The school sued Thomas & Sons and other defendants that year. The company's commercial general liability insurer, Employers Mutual Casualty Company (EMC), was granted summary judgment in circuit court because its contract with the company postdated the damage to the school. EMC said it didn't have to defend Thomas & Sons or pay defense costs.

The Kimball School District won its lawsuit. Thomas & Sons' other insurer -- AMCO Insurance Company -- paid defense costs of $124,853 and compensated Thomas & Sons $342,187.50, plus prejudgment interest.

AMCO claimed EMC had the duty to pay defense costs and defend its client, stating the company's exclusion of coverage was against public policy. AMCO's cross-claim for summary judgment of half the defense costs was denied in circuit court, so AMCO appealed to the Supreme Court.
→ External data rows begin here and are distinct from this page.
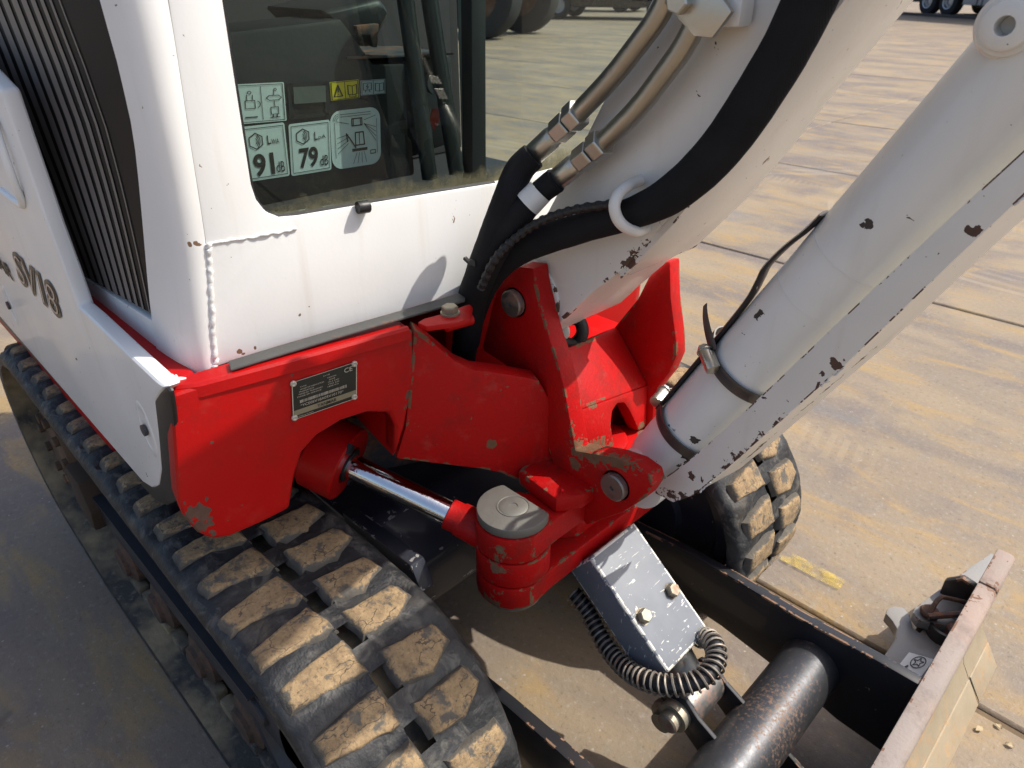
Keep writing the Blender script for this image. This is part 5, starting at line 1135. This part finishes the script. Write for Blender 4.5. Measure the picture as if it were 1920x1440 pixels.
# rear guard strip held by two hose clamps
side = Vector((-cax.z, 0, cax.x))
STRIPM = paint('chipped_black_strip', (0.03, 0.02, 0.018), 0.5, chip=1.0, chipscale=60, edge=1.0, edgerad=.003, chipcol=(0.35,0.30,0.24), dirt=.3)
pts = []
for t, o_ in ((.085, .0015), (.12, .001), (.20, .001), (.26, .002), (.285, .006), (.30, .009), (.325, .007), (.35, .002), (.37, .0)):
    pts.append(c0+cax*t+side*(RC+o_)+Vector((0, -.012, 0)))
b = B(); b.tube(spline(pts, 4), .010, 8, flat=.22, flatdir=side); obj('rear_strip', b.mesh('rear_strip', 40), STRIPM, bc)
BANDM = metal('clamp_band', (0.16, 0.155, 0.15), 0.4, 0.2, scr=.3)
def clamp(t, an0, tail):
    u = Vector((0, -1, 0)); w = side; c = c0+cax*t
    def P_(a, r): return c + (u*math.cos(a)+w*math.sin(a))*r
    V = []; Fc = []; n = 60; hw = .0062; rr = RC+.0035
    for k in range(n):
        a = 2*math.pi*k/n
        bul = .010*math.exp(-((a-math.pi/2)/.35)**2)      # lifts over the strip
        for (dz, dr) in ((-hw, 0), (-hw, .0016), (hw, .0016), (hw, 0)): V.append(P_(a, rr+dr+bul*.6)+cax*dz)
    for k in range(n):
        for q in range(4): Fc.append((k*4+q, k*4+(q+1) % 4, ((k+1) % n)*4+(q+1) % 4, ((k+1) % n)*4+q))
    b = B(); b.raw(V, Fc); co_ = obj('hose_clamp', b.mesh('hose_clamp', 35), BANDM, bc)
    for k in range(34):
        a = an0-.12-k*.030; tn_ = (-u*math.sin(a)+w*math.cos(a)); b = B() if k == 0 else b
        Rm = Matrix((cax, tn_, (u*math.cos(a)+w*math.sin(a)))).transposed()
        b.box(P_(a, rr+.0018), (.006, .0006, .0006), Rm)
    obj('band_thread', b.mesh('band_thread', 0), STEEL, co_)
    p = P_(an0, rr+.007); tn_ = (-u*math.sin(an0)+w*math.cos(an0)); out_ = (u*math.cos(an0)+w*math.sin(an0))
    Rm = Matrix((cax, tn_, out_)).transposed()
    b = B(); b.box(p-out_*.003, (.0135, .020, .005), Rm); b.cyl(p-tn_*.011, p+tn_*.013, .0065, 16); sc1 = obj('clamp_housing', b.mesh('clamp_housing', 35, .0008), NUT, co_)
    b = B(); b.hexa(p+tn_*.012, tn_, .0058, .008); b.lathe(p+tn_*.0125, tn_, [(0, .008), (.0015, .008)], 16); obj('clamp_screw', b.mesh('clamp_screw', 0), NUT, sc1)
    if tail:
        T = []
        for k in range(9):
            s_ = k/8; T.append(P_(an0+.25+s_*.75, rr+.002+.030*s_**1.5) + cax*(.004+.012*s_))
        b = B(); b.tube(spline(T, 4), [.006*(1-.4*(i/32)**2) for i in range(33)], 8, flat=.14, flatdir=out_); obj('clamp_tail', b.mesh('clamp_tail', 50), BANDM, co_)
clamp(.200, .55, True); clamp(.092, 1.35, False)
# guard channel along the front of the cylinder
GRD = paint('guard_white_paint', (0.80, 0.775, 0.72), 0.4, chip=0.75, chipscale=60, edge=0.95, edgerad=0.006, chipcol=(0.055,0.03,0.022), dirt=0.2, dirtcol=(0.45,0.38,0.28), coat=0.2, grain=0.5, streak=.2, lines=[(Y(1300, 928, -.06), Y(1450, 800, -.06), .0075, .66), (Y(1450, 800, -.06), Y(1590, 680, -.06), .006, .52), (Y(1590, 680, -.06), Y(1920, 365, -.06), .005, .34), (Y(1228, 925, -.06), Y(1320, 935, -.06), .009, .8), (Y(1330, 925, -.02), Y(1640, 650, -.02), .007, .55)], spots=[(Y(1296, 893, -.062), .0045), (Y(1566, 683, -.062), .005), (Y(1830, 430, -.062), .005), (Y(1310, 925, -.062), .006), (Y(1280, 930, -.062), .005)])
YG = -.062
gi = [(1232, 905), (1262, 885), (1300, 856), (1360, 805), (1455, 716), (1560, 615), (1692, 491), (1800, 391), (1918, 283)]
go_ = [(1285, 935), (1310, 922), (1330, 905), (1360, 881), (1537, 725), (1580, 689), (1786, 491), (1900, 385), (1935, 352)]
def ext(l, y):
    v = [Y(*p, y) for p in l]; d = (v[-1]-v[-3]).normalized(); return v + [v[-1]+d*.12]
gv_i, gv_o = ext(gi, YG), ext(go_, YG)
b = B(); b.prism(gv_i + gv_o[::-1] + [Y(1262, 942, YG), Y(1228, 925, YG)], (0, .005, 0)); gd = obj('cylinder_guard', b.mesh('cylinder_guard', 35, .0012, 2), GRD, exc)
# front flange, from the crease back behind the cylinder, slightly tucked in
vs_ = []; fs_ = []
for p in gv_o: vs_ += [p + Vector((.0, .0052, 0)), p + Vector((.008, .075, -.004))]
for i in range(len(gv_o)-1): fs_.append((2*i, 2*i+1, 2*i+3, 2*i+2))
b = B(); b.raw(vs_, fs_)
rgn = bmesh.ops.solidify(b.bm, geom=b.bm.faces[:], thickness=.004)
obj('guard_flange', b.mesh('guard_flange', 35), GRD, gd)
for (i0, i1) in ((1, 3), (4, 6), (7, 9)): bead([gv_o[k] + Vector((.0005, .002, 0)) for k in range(i0, i1)], .0017, 'weld_bead', gd, 8)

# ------------------------------------------------------------------ scraps lying on the slabs
LEAF = plain('dry_leaf', (0.42, 0.33, 0.20), 0.8, nscale=90, var=.4)
LEAFL = ('largest dry leaf scrap on the slab, closest to the blade end', 'dry leaf scrap just in front of the largest one by the blade', 'smallest dry leaf scrap, above the outermost one near the right edge', 'outermost dry leaf scrap at the lower right edge of the picture')
for ki, (px_, py_, a_, l_) in enumerate(((1808, 1338, .4, .018), (1836, 1368, 1.1, .013), (1872, 1362, -.5, .010), (1893, 1398, .2, .011))):
    p = Z(px_, py_, .002); V = []; Fc = []
    for i in range(6):
        t = i/5; w = .32*l_*math.sin(math.pi*min(max(t, .06), .94)); x_ = (t-.5)*l_; h = .0008+.0012*math.sin(math.pi*t)
        for (yy_, zz_) in ((-w, h+.0012), (0, h), (w, h+.0016), (0, h-.0007)): V.append((x_, yy_, zz_))
    for i in range(5):
        for k in range(4): Fc.append((i*4+k, i*4+(k+1) % 4, (i+1)*4+(k+1) % 4, (i+1)*4+k))
    b = B(); b.raw(V, Fc); o = obj('dry_leaf', b.mesh('dry_leaf', 50), LEAF); o.location = p; o.rotation_euler = (0, 0, a_)
    o['label'] = LEAFL[ki]; o['category'] = 'leaf'; o['group'] = 'leaf scraps beside the blade'
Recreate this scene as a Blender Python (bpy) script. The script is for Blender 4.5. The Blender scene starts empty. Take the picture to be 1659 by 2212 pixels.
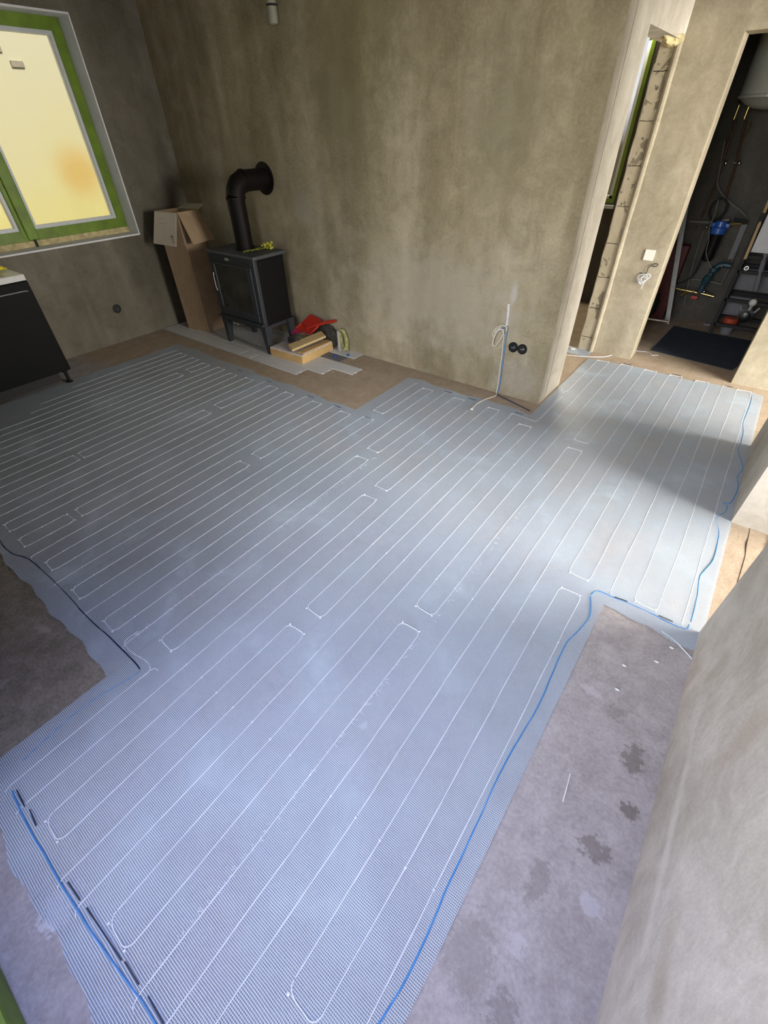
import bpy, bmesh, math, random
from mathutils import Vector, Matrix, noise as mnoise
random.seed(7)
PI = math.pi
S = bpy.context.scene
COL = S.collection

# ---------------------------------------------------------------- camera
IW, IH, FPX, EYE = 1659, 2212, 958.7646, 1.6
RM = Matrix(((0.79632347, 0.60461375, -0.01763932),
             (0.38509921, -0.5292625, -0.75602897),
             (-0.46644134, 0.59525072, -0.65430043)))      # world -> view (right, down, forward)
cd = bpy.data.cameras.new('camera'); cam = bpy.data.objects.new('camera', cd); COL.objects.link(cam)
cd.sensor_fit = 'HORIZONTAL'; cd.sensor_width = 36.0; cd.lens = FPX * 36.0 / IW
cd.clip_start = 0.02; cd.clip_end = 200
r, d, f = RM[0], RM[1], RM[2]
cam.matrix_world = Matrix(((r[0], -d[0], -f[0], 0), (r[1], -d[1], -f[1], 0), (r[2], -d[2], -f[2], EYE), (0, 0, 0, 1)))
S.camera = cam

# ---------------------------------------------------------------- world, sun, daylight
S.view_settings.view_transform = 'Standard'
S.view_settings.look = 'None'
S.view_settings.gamma = 1.0
S.view_settings.use_curve_mapping = False
S.view_settings.exposure = 0.0
w = bpy.data.worlds.new('sky'); S.world = w; w.use_nodes = True
wb = w.node_tree.nodes['Background']
wb.inputs[1].default_value = 0.65
_nt = w.node_tree; _tc = _nt.nodes.new('ShaderNodeTexCoord'); _sp = _nt.nodes.new('ShaderNodeSeparateXYZ'); _rm = _nt.nodes.new('ShaderNodeValToRGB')
_nt.links.new(_tc.outputs['Generated'], _sp.inputs[0]); _mr = _nt.nodes.new('ShaderNodeMapRange'); _mr.inputs[1].default_value = -0.2; _mr.inputs[2].default_value = 0.8
_nt.links.new(_sp.outputs[2], _mr.inputs[0]); _nt.links.new(_mr.outputs[0], _rm.inputs[0]); _nt.links.new(_rm.outputs[0], wb.inputs[0])
_e = _rm.color_ramp.elements                      # ground below the horizon, bright hazy sky above
_e[0].position = 0.17; _e[0].color = (0.10, 0.09, 0.05, 1); _e[1].position = 0.23; _e[1].color = (1.25, 1.3, 1.35, 1)
_x = _e.new(1.0); _x.color = (0.9, 1.05, 1.4, 1)

def sun(direction, energy, color, angle):
    l = bpy.data.lights.new('sun', 'SUN'); l.energy = energy; l.color = color; l.angle = math.radians(angle)
    o = bpy.data.objects.new('sun', l); COL.objects.link(o)
    o.rotation_euler = Vector(direction).to_track_quat('Z', 'Y').to_euler()   # light comes FROM direction
def area(name, loc, target, sx, sy, energy, color, spread=180):
    l = bpy.data.lights.new(name, 'AREA'); l.shape = 'RECTANGLE'; l.size = sx; l.size_y = sy
    l.energy = energy; l.color = color; l.spread = math.radians(spread)
    o = bpy.data.objects.new(name, l); COL.objects.link(o); o.location = loc
    o.rotation_euler = (Vector(loc) - Vector(target)).to_track_quat('Z', 'Y').to_euler()
sun((0.62, 0.25, 0.74), 3.7, (1.0, 0.93, 0.80), 1.0)
# sky light falls downward through each opening, light bounced off the ground outside is weaker and warm
area('balcony_sky', (-0.35, -1.45, 2.4), (-0.35, -0.45, 1.40), 2.2, 1.8, 330, (0.80, 0.86, 1.0))
area('balcony_sky_near', (-0.45, -0.72, 0.98), (-0.45, -0.34, 0.0), 1.5, 1.5, 30, (0.43, 0.51, 1.0), 150)
area('balcony_ground', (-0.45, -0.82, 0.7), (-0.45, 0.18, 0.95), 1.55, 1.2, 22, (1.0, 0.84, 0.36), 140)
area('glazed_room_sky', (4.5, 2.75, 1.78), (3.5, 2.75, 1.33), 4.2, 1.75, 1250, (1.0, 0.96, 0.88))
area('glazed_room_ground', (3.3, 2.75, 0.7), (2.3, 2.75, 1.0), 3.0, 1.2, 26, (1.0, 0.86, 0.45))
area('small_room_daylight', (-2.0, 6.15, 1.85), (-2.0, 5.15, 0.9), 1.0, 1.1, 110, (1.0, 0.88, 0.66))

# ---------------------------------------------------------------- pixel -> point on a real plane (used to read off sizes)
def ray(px, py):
    v = Vector(((px - IW / 2) / FPX, (py - IH / 2) / FPX, 1.0)); return RM.transposed() @ v
def PZ(px, py, z=0.0):
    q = ray(px, py); t = (z - EYE) / q.z; return Vector((q.x * t, q.y * t, z))
def PY(px, py, y):
    q = ray(px, py); t = y / q.y; return Vector((q.x * t, y, EYE + q.z * t))
def PX(px, py, x):
    q = ray(px, py); t = x / q.x; return Vector((x, q.y * t, EYE + q.z * t))

# ---------------------------------------------------------------- materials
class NT:
    def __init__(s, name):
        s.m = bpy.data.materials.new(name); s.m.use_nodes = True; s.t = s.m.node_tree
        s.b = s.t.nodes['Principled BSDF']; s.out = s.t.nodes['Material Output']
    def n(s, typ, **kw):
        x = s.t.nodes.new(typ)
        for k, v in kw.items(): setattr(x, k, v)
        return x
    def l(s, a, b): s.t.links.new(a, b)
    def pos(s, scale=(1, 1, 1), obj=False):
        if obj: src = s.n('ShaderNodeTexCoord').outputs['Object']
        else: src = s.n('ShaderNodeNewGeometry').outputs['Position']
        mp = s.n('ShaderNodeMapping'); mp.inputs['Scale'].default_value = scale; s.l(src, mp.inputs['Vector']); return mp.outputs[0]
    def noise(s, vec, scale, detail=4, rough=0.55, dist=0.0):
        x = s.n('ShaderNodeTexNoise'); x.inputs['Scale'].default_value = scale; x.inputs['Detail'].default_value = detail
        x.inputs['Roughness'].default_value = rough; x.inputs['Distortion'].default_value = dist
        s.l(vec, x.inputs['Vector']); return x.outputs['Fac']
    def ramp(s, fac, stops):
        x = s.n('ShaderNodeValToRGB'); e = x.color_ramp.elements
        while len(e) < len(stops): e.new(0.5)
        for i, (p, c) in enumerate(stops):
            e[i].position = p; e[i].color = (*c, 1) if len(c) == 3 else c
        s.l(fac, x.inputs['Fac']); return x.outputs['Color']
    def mix(s, fac, a, b, mode='MIX'):
        x = s.n('ShaderNodeMix', data_type='RGBA', blend_type=mode)
        for sock, v in ((x.inputs[0], fac), (x.inputs[6], a), (x.inputs[7], b)):
            if isinstance(v, (int, float)): sock.default_value = v
            elif isinstance(v, tuple): sock.default_value = (*v, 1) if len(v) == 3 else v
            else: s.l(v, sock)
        return x.outputs[2]
    def math(s, op, a, b=None, clamp=False):
        x = s.n('ShaderNodeMath', operation=op, use_clamp=clamp)
        for i, v in enumerate((a, b)):
            if v is None: continue
            if isinstance(v, (int, float)): x.inputs[i].default_value = v
            else: s.l(v, x.inputs[i])
        return x.outputs[0]
    def bump(s, h, strength=0.3, dist=0.01):
        x = s.n('ShaderNodeBump'); x.inputs['Strength'].default_value = strength; x.inputs['Distance'].default_value = dist
        s.l(h, x.inputs['Height']); s.l(x.outputs[0], s.b.inputs['Normal'])
    def color(s, c):
        if isinstance(c, tuple): s.b.inputs['Base Color'].default_value = (*c, 1)
        else: s.l(c, s.b.inputs['Base Color'])
    def rough(s, v, spec=0.5):
        s.b.inputs['Roughness'].default_value = v; s.b.inputs['Specular IOR Level'].default_value = spec

def flat(name, c, rough=0.6, metal=0.0, var=0.12, scale=30, spec=0.5):
    t = NT(name); v = t.pos(obj=True)
    n = t.noise(v, scale, 3)
    lo = tuple(x * (1 - var) for x in c); hi = tuple(min(1, x * (1 + var)) for x in c)
    t.color(t.ramp(n, [(0.3, lo), (0.7, hi)])); t.rough(rough, spec); t.b.inputs['Metallic'].default_value = metal
    return t.m

def sstep(t, x, a, b):
    mr = t.n('ShaderNodeMapRange', interpolation_type='SMOOTHSTEP'); mr.inputs[1].default_value = a; mr.inputs[2].default_value = b
    t.l(x, mr.inputs[0]); return mr.outputs[0]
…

In its decision, the Supreme Court states there are no "statutes regulating commercial general liability insurance. Nor has AMCO directed us to any action by the South Dakota Division of Insurance related to commercial general liability insurance."

The justices said EMC's exclusion does not violate public policy as "general liability insurance contracts commonly limit the risks the insurer intends to indemnify."

"Because EMC's policy provision is neither 'prohibited by statute, condemned by judicial decision, nor contrary to any identifiable public morals,' we see no indication that its exclusion violates public policy," the justices wrote.